## TASK DESCRIPTION
Omit all images. Write out the rest of the material exactly.

[Dataset entries]
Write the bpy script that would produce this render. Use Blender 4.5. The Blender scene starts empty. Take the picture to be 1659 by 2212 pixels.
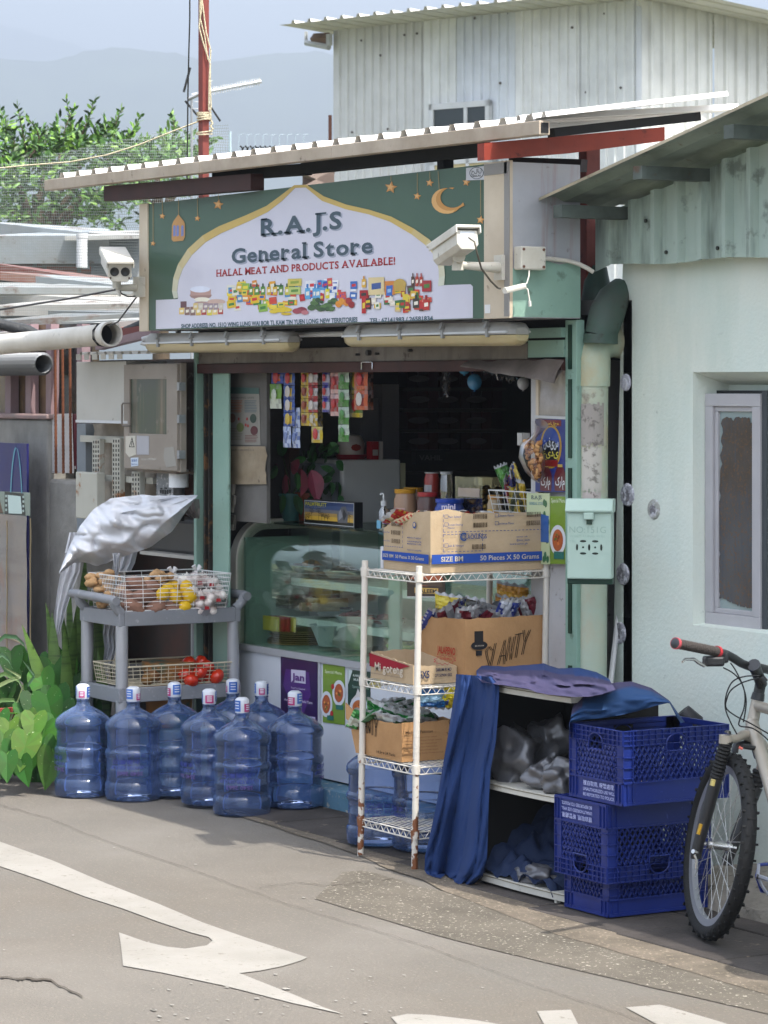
import bpy, math, random
from mathutils import Vector, Matrix, noise
SC = bpy.context.scene
COL = SC.collection
R = math.radians
random.seed(7)
rnd = random.uniform
# ---------------------------------------------------------------- camera (long lens, level, a little vertical lens shift)
FPX = 6500.0; CAM = (11.98, -6.85, 1.95); YAW = R(59.5)
cd = bpy.data.cameras.new('camera'); cam = bpy.data.objects.new('camera', cd); COL.objects.link(cam)
cam.location = CAM; cam.rotation_euler = (R(90), 0, YAW)
cd.sensor_fit = 'HORIZONTAL'; cd.sensor_width = 36; cd.lens = FPX/1659*36
cd.shift_y = -271/1659; cd.clip_start = .5; cd.clip_end = 30000
cd.dof.use_dof = True; cd.dof.focus_distance = 13.2; cd.dof.aperture_fstop = 16
SC.camera = cam
# ---------------------------------------------------------------- light
SUN_EL = R(60); SUN_AZ = R(13)            # azimuth of the sun measured from +x towards +y
w = bpy.data.worlds.new('World'); SC.world = w; w.use_nodes = True
nt = w.node_tree; bg = nt.nodes['Background']
sky = nt.nodes.new('ShaderNodeTexSky'); sky.sky_type = 'NISHITA'; sky.sun_disc = False
sky.sun_elevation = SUN_EL; sky.sun_rotation = R(90) - SUN_AZ
sky.air_density = 1.3; sky.dust_density = 4.0; sky.ozone_density = 1.2
hs = nt.nodes.new('ShaderNodeHueSaturation'); hs.inputs['Saturation'].default_value = .55; nt.links.new(sky.outputs[0], hs.inputs['Color']); nt.links.new(hs.outputs[0], bg.inputs[0]); bg.inputs[1].default_value = .15
sl = bpy.data.lights.new('sun', 'SUN'); so = bpy.data.objects.new('sun', sl); COL.objects.link(so)
sl.energy = 2.7; sl.angle = R(.6); sl.color = (1, .95, .87)
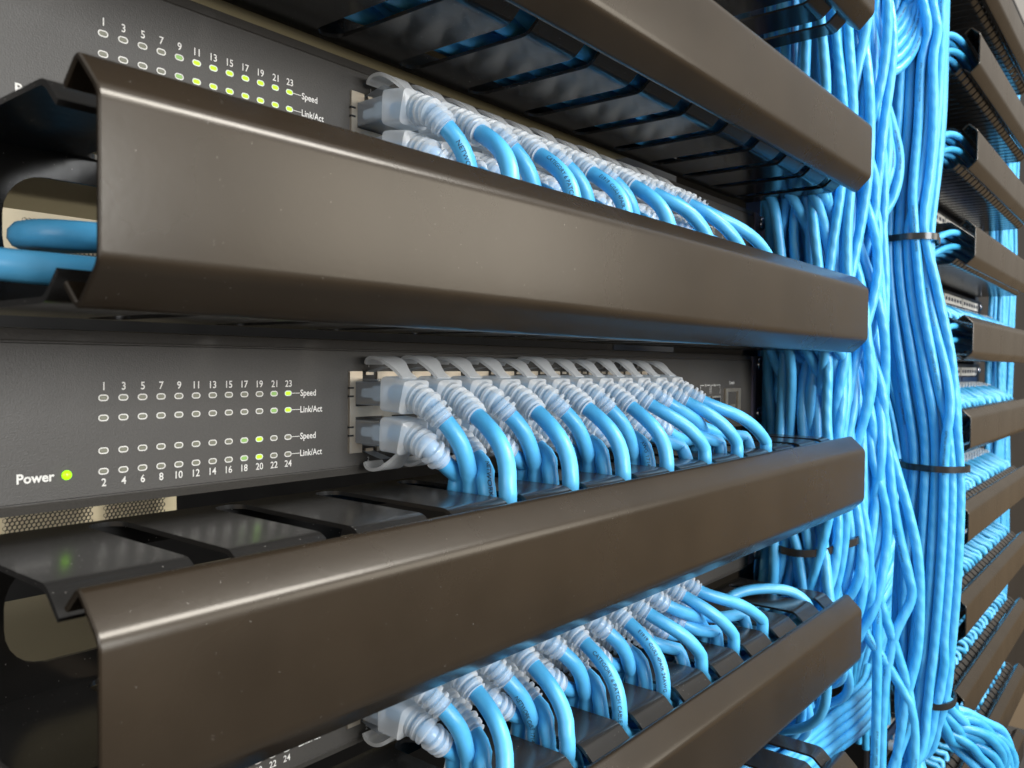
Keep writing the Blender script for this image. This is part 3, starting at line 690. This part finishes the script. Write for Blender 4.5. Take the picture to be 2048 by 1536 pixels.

## REPLY TO THE EXERCISE
Write the bpy script that would produce this render. Use Blender 4.5. The Blender scene starts empty. Take the picture to be 1659 by 2212 pixels.
import bpy, math, random
from mathutils import Vector, Matrix, noise
SC = bpy.context.scene
COL = SC.collection
R = math.radians
random.seed(7)
rnd = random.uniform
# ---------------------------------------------------------------- camera (long lens, level, a little vertical lens shift)
FPX = 6500.0; CAM = (11.98, -6.85, 1.95); YAW = R(59.5)
cd = bpy.data.cameras.new('camera'); cam = bpy.data.objects.new('camera', cd); COL.objects.link(cam)
cam.location = CAM; cam.rotation_euler = (R(90), 0, YAW)
cd.sensor_fit = 'HORIZONTAL'; cd.sensor_width = 36; cd.lens = FPX/1659*36
cd.shift_y = -271/1659; cd.clip_start = .5; cd.clip_end = 30000
cd.dof.use_dof = True; cd.dof.focus_distance = 13.2; cd.dof.aperture_fstop = 16
SC.camera = cam
# ---------------------------------------------------------------- light
SUN_EL = R(60); SUN_AZ = R(13)            # azimuth of the sun measured from +x towards +y
w = bpy.data.worlds.new('World'); SC.world = w; w.use_nodes = True
nt = w.node_tree; bg = nt.nodes['Background']
sky = nt.nodes.new('ShaderNodeTexSky'); sky.sky_type = 'NISHITA'; sky.sun_disc = False
sky.sun_elevation = SUN_EL; sky.sun_rotation = R(90) - SUN_AZ
sky.air_density = 1.3; sky.dust_density = 4.0; sky.ozone_density = 1.2
hs = nt.nodes.new('ShaderNodeHueSaturation'); hs.inputs['Saturation'].default_value = .55; nt.links.new(sky.outputs[0], hs.inputs['Color']); nt.links.new(hs.outputs[0], bg.inputs[0]); bg.inputs[1].default_value = .15
sl = bpy.data.lights.new('sun', 'SUN'); so = bpy.data.objects.new('sun', sl); COL.objects.link(so)
sl.energy = 2.7; sl.angle = R(.6); sl.color = (1, .95, .87)
Keep writing the Blender script for this image. This is part 3, starting at line 690. This part finishes the script. Write for Blender 4.5. Take the picture to be 2048 by 1536 pixels.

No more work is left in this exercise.